As business requirements change, the structure of events (event schema) must evolve. Event sourcing systems require strategies for schema evolution to handle events stored in an old format. Common patterns include:

• Upcasting: Transforming an old-format event into a new-format event during replay.
• Event Adapters: Wrappers that translate between different schema versions.
• Maintaining Backwards Compatibility: Designing new event schemas to be additive, not destructive, to old ones.

This ensures the immutable event log remains readable and replayable indefinitely, even as the application logic changes around it.

For reliable state reconstruction, the processing of events must be deterministic. Given the same initial state and the same sequence of events, the system must always produce the same final state. This requires:

• Pure Projection Logic: Event handlers should avoid side-effects that depend on external, variable state (e.g., random number generation, current time) during replay.
• Ordering Guarantees: Events must have a consistent, preserved order, often using a monotonically increasing sequence number.
• Idempotent Processing: Systems must be resilient to the same event being processed more than once, which is critical for recovery and at-least-once delivery semantics in distributed systems.

CQRS is an architectural pattern that separates the model for updating information (commands) from the model for reading information (queries). This separation is synergistic with event sourcing.

• Commands mutate state by appending events to the immutable log.
• Queries read from optimized, denormalized materialized views derived from the event log.
• During a rollback, the command side can truncate or compensate for events, while query-side views can be rebuilt from the corrected event sequence, ensuring read consistency.

The Saga pattern manages long-running, distributed transactions by breaking them into a sequence of local transactions. Each local transaction has a corresponding compensating transaction to semantically undo its effects if a later step fails.

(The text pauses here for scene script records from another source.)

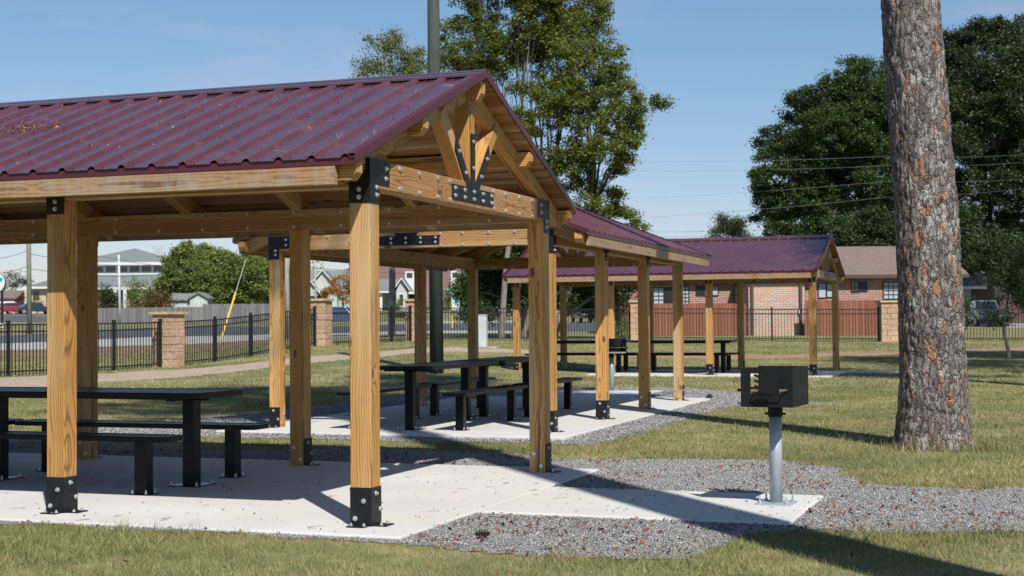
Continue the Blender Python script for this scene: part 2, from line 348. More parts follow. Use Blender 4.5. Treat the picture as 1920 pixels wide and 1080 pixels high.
def boards(name,a,b,w):
    q=NT(name,.85,a); c=q.co(); s=q.n('ShaderNodeSeparateXYZ'); q.set(s.inputs[0],c); t=q.math('MULTIPLY',s.outputs[0],1/w); fr=q.math('FRACT',t); fl=q.math('FLOOR',t)
    wn=q.n('ShaderNodeTexWhiteNoise',noise_dimensions='1D'); q.set(wn.inputs['W'],fl); n=q.noise(q.scale(c,(8,8,.9)),2,4,.7)
    cc=q.ramp(q.math('ADD',q.math('MULTIPLY',wn.outputs[0],.6),q.math('MULTIPLY',n,.5)),[(.15,a),(.95,b)]); e=q.math('GREATER_THAN',q.math('ABSOLUTE',q.math('SUBTRACT',fr,.5)),.45)
    q.color(q.mix(e,cc,tuple(x*.25 for x in a)+(1,))); return q.m
M['fgrey']=boards('weathered_fence_boards',(.085,.085,.092),(.20,.195,.20),.17); M['fred']=boards('red_stained_boards',(.14,.050,.028),(.255,.100,.056),.14)
M['iron']=plain('black_fence_metal',(.008,.008,.009),.45)
q=NT('treated_pole',.85,(.1,.12,.1)); n=q.noise(q.scale(q.co(),(5,5,.5)),3,5,.7); q.color(q.ramp(n,[(.3,(.020,.030,.025)),(.7,(.055,.068,.057))])); M['gpole']=q.m
M['pole']=plain('grey_pole_wood',(.30,.28,.25),.9,0,.2,2); M['poleg']=plain('green_grey_pole_wood',(.24,.25,.18),.9,0,.2,2); M['wire']=plain('overhead_wire',(.05,.05,.055),.6); M['wirel']=plain('bright_overhead_wire',(.30,.30,.31),.5)
M['yellow']=plain('yellow_plastic',(.75,.43,.02),.5); M['teal']=plain('teal_sign',(.0,.33,.32),.4); M['sgreen']=plain('street_sign_green',(.0,.27,.17),.4)
M['ped']=plain('pale_grey_box',(.42,.46,.45),.6,0,.08,2); M['tyre']=plain('tyre_rubber',(.012,.012,.012),.8); M['rim']=plain('alloy_rim',(.5,.5,.52),.3,.7)
def paint(n,c): 
    q=NT(n,.28,c); q.b.inputs['Coat Weight'].default_value=.8; q.b.inputs['Coat Roughness'].default_value=.08; return q.m
M['bin']=plain('dark_bin_plastic',(.012,.016,.015),.6)
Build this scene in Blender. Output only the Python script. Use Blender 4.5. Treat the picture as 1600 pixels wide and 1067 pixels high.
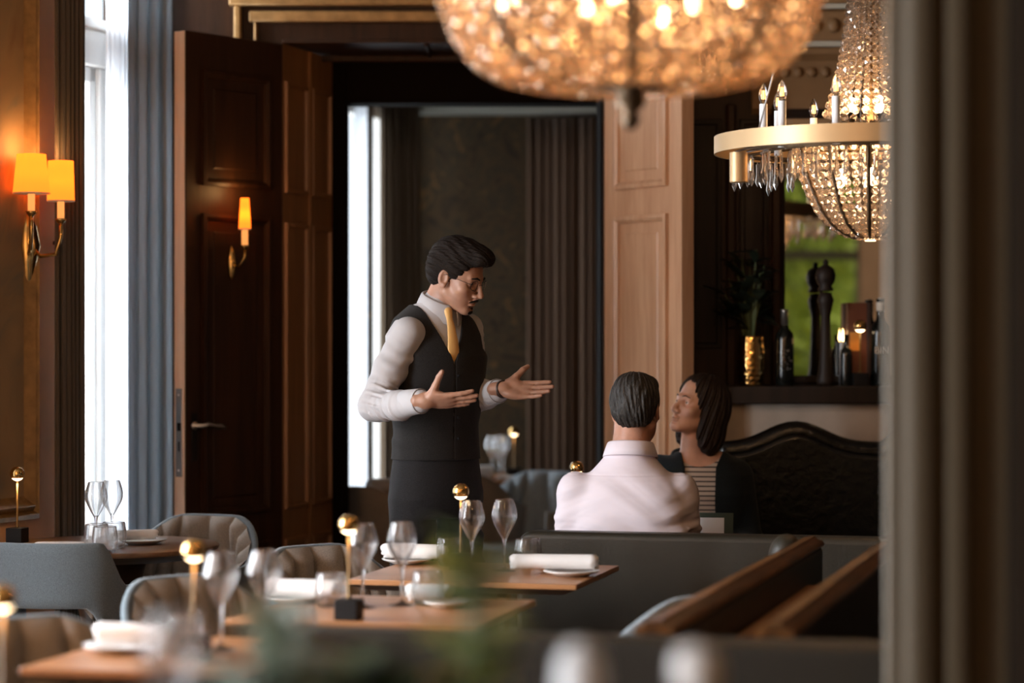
import bpy, bmesh, math, random
import numpy as np
from mathutils import Vector, Matrix, Euler

for _o in list(bpy.data.objects):
    bpy.data.objects.remove(_o, do_unlink=True)
scene = bpy.context.scene
COL = scene.collection
PI = math.pi
R = math.radians
sin, cos = math.sin, math.cos

# ------------------------------------------------------------------ camera
FPX = 85.0 / 36.0 * 1600.0          # focal length in pixels of the 1600 wide frame
CAMZ = 1.45
cam = bpy.data.cameras.new('camera')
cam.lens = 85.0
cam.sensor_width = 36.0
cam.clip_start = 0.05
cam.dof.use_dof = True
cam.dof.focus_distance = 8.1
cam.dof.aperture_fstop = 1.5
camo = bpy.data.objects.new('camera', cam)
COL.objects.link(camo)
camo.location = (0, 0, CAMZ)
camo.rotation_euler = (PI / 2, 0, 0)
scene.camera = camo

# ------------------------------------------------------------------ colour management, world, daylight
scene.view_settings.view_transform = 'Standard'
scene.view_settings.look = 'None'
scene.view_settings.gamma = 1.0
scene.view_settings.exposure = 0.0
scene.view_settings.use_curve_mapping = False
scene.cycles.sample_clamp_indirect = 6.0
scene.cycles.sample_clamp_direct = 0.0
scene.cycles.caustics_reflective = False
scene.cycles.caustics_refractive = False
scene.cycles.max_bounces = 14
scene.cycles.transmission_bounces = 12
scene.cycles.transparent_max_bounces = 24
scene.cycles.blur_glossy = 0.0

world = bpy.data.worlds.new('sky')
scene.world = world
world.use_nodes = True
_b = world.node_tree.nodes['Background']
_b.inputs[0].default_value = (0.80, 0.90, 1.0, 1)
_b.inputs[1].default_value = 1.6

# window wall of the dining room runs obliquely: s metres along it from the far corner, off metres into the room
WK = Vector((-1.40, 9.9, 0)); WD = Vector((0.3387, 0.9409, 0)); WN = Vector((0.9409, -0.3387, 0))
def wallp(s, off=0.0, z=0.0):
    p = WK - WD * s + WN * off
    return Vector((p.x, p.y, z))
def wall_s(px, off=0.0):
    m = (px - 800) / FPX
    kx, ky = WK.x + off * WN.x, WK.y + off * WN.y
    return (kx - m * ky) / (WD.x - m * WD.y)

def area(name, loc, aim, sx, sy, power, col):
    l = bpy.data.lights.new(name, 'AREA')
    l.shape = 'RECTANGLE'; l.size = sx; l.size_y = sy
    l.energy = power; l.color = col
    o = bpy.data.objects.new(name, l); COL.objects.link(o)
    o.location = loc
    o.rotation_euler = Vector(aim).to_track_quat('-Z', 'Y').to_euler()
    return o
DAY = (0.90, 0.95, 1.0)
area('daylight', wallp(0.42, -0.42, 1.75), WN, 0.95, 3.1, 260, DAY)
area('daylight', wallp(2.35, -0.30, 1.75), WN, 1.25, 2.7, 45, DAY)
area('daylight', wallp(4.25, -0.30, 1.75), WN, 1.45, 2.7, 680, DAY)
area('daylight', wallp(8.55, -0.30, 1.75), WN, 1.25, 2.7, 680, DAY)  # unseen window's light, added to brighten the near casing and foreground

# ------------------------------------------------------------------ pixel helpers: a pixel of the photograph at a known depth or height
def PX(px, py, d):
    return Vector(((px - 800) * d / FPX, d, CAMZ - (py - 533.5) * d / FPX))
def XA(px, d):
    return (px - 800) * d / FPX
def ZA(py, d):
    return CAMZ - (py - 533.5) * d / FPX

# ------------------------------------------------------------------ mesh helpers
class MB:
    def __init__(s):
        s.v = []; s.f = []
    def add(s, vs, fs):
        n = len(s.v); s.v += [tuple(p) for p in vs]; s.f += [tuple(i + n for i in f) for f in fs]
        return s
    def box(s, c, d, rot=None):
        x, y, z = d[0] / 2, d[1] / 2, d[2] / 2
        vs = [Vector((a * x, b * y, e * z)) for a in (-1, 1) for b in (-1, 1) for e in (-1, 1)]
        if rot is not None: vs = [rot @ p for p in vs]
        c = Vector(c)
        return s.add([p + c for p in vs], [(0, 1, 3, 2), (4, 6, 7, 5), (0, 4, 5, 1), (2, 3, 7, 6), (0, 2, 6, 4), (1, 5, 7, 3)])
    def bx(s, x0, x1, y0, y1, z0, z1):
        return s.box(((x0 + x1) / 2, (y0 + y1) / 2, (z0 + z1) / 2), (x1 - x0, y1 - y0, z1 - z0))
    def lathe(s, prof, n=24, c=(0, 0, 0), M=None, closed=False):
        c = Vector(c); vs = []; fs = []; m = len(prof)
        for i in range(n):
            a = 2 * PI * i / n
            for r, z in prof:
                p = Vector((r * cos(a), r * sin(a), z))
                if M is not None: p = M @ p
                vs.append(p + c)
        mm = m if closed else m - 1
        for i in range(n):
            j = (i + 1) % n
            for k in range(mm):
                l = (k + 1) % m
                fs.append((i * m + k, j * m + k, j * m + l, i * m + l))
        if not closed:
            if prof[0][0] > 1e-6: fs.append(tuple(i * m for i in range(n))[::-1])
            if prof[-1][0] > 1e-6: fs.append(tuple(i * m + m - 1 for i in range(n)))
        return s.add(vs, fs)
    def cone(s, a, b, ra, rb, n=12):
        a, b = Vector(a), Vector(b); d = b - a
        q = d.to_track_quat('Z', 'Y').to_matrix()
        return s.lathe([(ra, 0), (rb, d.length)], n, a, q)
    def tube(s, pts, r, n=8, cap=True):
        pts = [Vector(p) for p in pts]; m = len(pts)
        rr = r if isinstance(r, (list, tuple)) else [r] * m
        vs = []; fs = []; up = Vector((0, 0, 1)); prev = None
        for i, p in enumerate(pts):
            t = (pts[min(i + 1, m - 1)] - pts[max(i - 1, 0)]).normalized()
            if prev is None:
                a = t.cross(up)
                if a.length < 1e-3: a = t.cross(Vector((1, 0, 0)))
            else:
                a = prev - t * prev.dot(t)
            a.normalize(); prev = a; b = t.cross(a)
            for k in range(n):
                g = 2 * PI * k / n
                vs.append(p + (a * cos(g) + b * sin(g)) * rr[i])
        for i in range(m - 1):
            for k in range(n):
                l = (k + 1) % n
                fs.append((i * n + k, i * n + l, (i + 1) * n + l, (i + 1) * n + k))
        if cap:
            fs.append(tuple(range(n))[::-1]); fs.append(tuple((m - 1) * n + k for k in range(n)))
        return s.add(vs, fs)
    def prism(s, poly, z0, z1, M=None):
        n = len(poly)
        vs = [Vector((x, y, z0)) for x, y in poly] + [Vector((x, y, z1)) for x, y in poly]
        if M is not None: vs = [M @ p for p in vs]
        fs = [tuple(range(n))[::-1], tuple(range(n, 2 * n))] + [(i, (i + 1) % n, n + (i + 1) % n, n + i) for i in range(n)]
        return s.add(vs, fs)
    def grid(s, fn, nu, nv, closed=False):
        vs = [fn(i / (nu if closed else nu - 1), j / (nv - 1)) for i in range(nu) for j in range(nv)]
        fs = []
        for i in range(nu if closed else nu - 1):
            i2 = (i + 1) % nu
            for j in range(nv - 1):
                fs.append((i * nv + j, i2 * nv + j, i2 * nv + j + 1, i * nv + j + 1))
        return s.add(vs, fs)
    def ball(s, c, r, n=10, m=7):
        c = Vector(c)
        rr = r if isinstance(r, (tuple, list)) else (r, r, r)
        prof = [(sin(PI * k / m), -cos(PI * k / m)) for k in range(m + 1)]
        vs = []; fs = []
        vs.append(c + Vector((0, 0, -rr[2])))
        for k in range(1, m):
            for i in range(n):
                a = 2 * PI * i / n
                vs.append(c + Vector((prof[k][0] * cos(a) * rr[0], prof[k][0] * sin(a) * rr[1], prof[k][1] * rr[2])))
        vs.append(c + Vector((0, 0, rr[2])))
        for i in range(n):
            fs.append((0, 1 + (i + 1) % n, 1 + i))
            fs.append((len(vs) - 1, 1 + (m - 2) * n + i, 1 + (m - 2) * n + (i + 1) % n))
        for k in range(m - 2):
            for i in range(n):
                j = (i + 1) % n
                fs.append((1 + k * n + i, 1 + k * n + j, 1 + (k + 1) * n + j, 1 + (k + 1) * n + i))
        return s.add(vs, fs)
    def panel(s, x0, x1, z0, z1, prof, y=0.0, hole=False):
        # rectangular moulding facing -y: prof = [(inset, height out of the face)], the last loop is filled
        n = len(prof); vs = []; fs = []
        for o, h in prof:
            vs += [(x0 + o, y - h, z0 + o), (x1 - o, y - h, z0 + o), (x1 - o, y - h, z1 - o), (x0 + o, y - h, z1 - o)]
        for k in range(n - 1):
            for i in range(4):
                j = (i + 1) % 4
                fs.append((k * 4 + i, k * 4 + j, k * 4 + 4 + j, k * 4 + 4 + i))
        if not hole: fs.append(tuple((n - 1) * 4 + i for i in range(4)))
        return s.add(vs, fs)
    def xf(s, M):
        s.v = [tuple(M @ Vector(p)) for p in s.v]; return s
    def build(s, name, mat, parent=None, smooth=False, bevel=0, subsurf=0, solid=0, seg=2, angle=None, recalc=True, weld=False):
        me = bpy.data.meshes.new(name)
        me.from_pydata(s.v, [], s.f)
        if recalc:
            bm = bmesh.new(); bm.from_mesh(me)
            if weld: bmesh.ops.remove_doubles(bm, verts=bm.verts, dist=1e-5)
            bmesh.ops.recalc_face_normals(bm, faces=bm.faces)
            bm.to_mesh(me); bm.free()
        o = bpy.data.objects.new(name, me); COL.objects.link(o)
        if mat is not None: me.materials.append(mat)
        if smooth or subsurf:
            me.polygons.foreach_set('use_smooth', [True] * len(me.polygons))
        if angle:
            me.polygons.foreach_set('use_smooth', [True] * len(me.polygons))
            me.set_sharp_from_angle(angle=R(angle))
        if parent is not None: o.parent = parent
        if solid:
            m = o.modifiers.new('solid', 'SOLIDIFY'); m.thickness = solid; m.offset = 0
        if bevel:
            m = o.modifiers.new('bevel', 'BEVEL'); m.width = bevel; m.segments = seg; m.limit_method = 'ANGLE'; m.angle_limit = R(40)
            if not (smooth or subsurf or angle):
                me.polygons.foreach_set('use_smooth', [True] * len(me.polygons))
                me.set_sharp_from_angle(angle=R(35))
        if subsurf:
            m = o.modifiers.new('sub', 'SUBSURF'); m.levels = subsurf; m.render_levels = subsurf
        return o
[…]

• Unlike event sourcing's temporal rollback, Sagas provide a business-level rollback.
• Critical for agentic systems where an action (e.g., a tool call) has irreversible external side effects.
• Example: An agent booking a flight (T1) and then a hotel (T2). If T2 fails, a compensating transaction cancels T1.

Deterministic execution is a system property where, given the same initial state and sequence of inputs, an agent or process will always produce identical outputs and state transitions.

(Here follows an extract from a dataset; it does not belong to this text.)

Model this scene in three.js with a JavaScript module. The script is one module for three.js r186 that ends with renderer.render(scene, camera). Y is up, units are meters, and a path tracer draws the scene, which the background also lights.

• Absolute prerequisite for reliable event replay and state reconstruction in event-sourced systems.
• Ensures that rolling back to a checkpoint and replaying events leads to the exact same state as the original execution.
• Non-determinism (e.g., random number generation, time-based logic) must be explicitly captured as events in the log.

State machine replication is a fundamental method for implementing fault-tolerant services. It ensures a collection of replicas start from the same state and execute the same commands in the same total order.

• The event log in event sourcing acts as the replicated log.
• Consensus protocols like Raft or Paxos are used to agree on the order of events (commands) across replicas.
• Enables high availability and consistent rollback across all replicas in a distributed agentic system.

A compensating transaction is a logically inverse operation executed to semantically undo the effects of a previously committed transaction in a distributed system.

• Used when a simple state reversion is impossible (e.g., after an email is sent, a payment is processed).
• Core mechanism within the Saga pattern.
• For an event-sourced agent, a compensating action would itself be recorded as a new event in the log (e.g., PaymentRefundInitiated), updating the current state rather than deleting past events.

An idempotent action is an operation that can be applied multiple times without changing the result beyond the initial application.

• Critical property for safe retries and rollback/replay mechanisms.
• In event sourcing, if an event handler is idempotent, replaying the event log after a crash or rollback will not cause duplicate side effects.
• Example: SetUserStatus(status='active') is idempotent; IncrementCounter() is not. Agentic tool calls should be designed for idempotency where possible.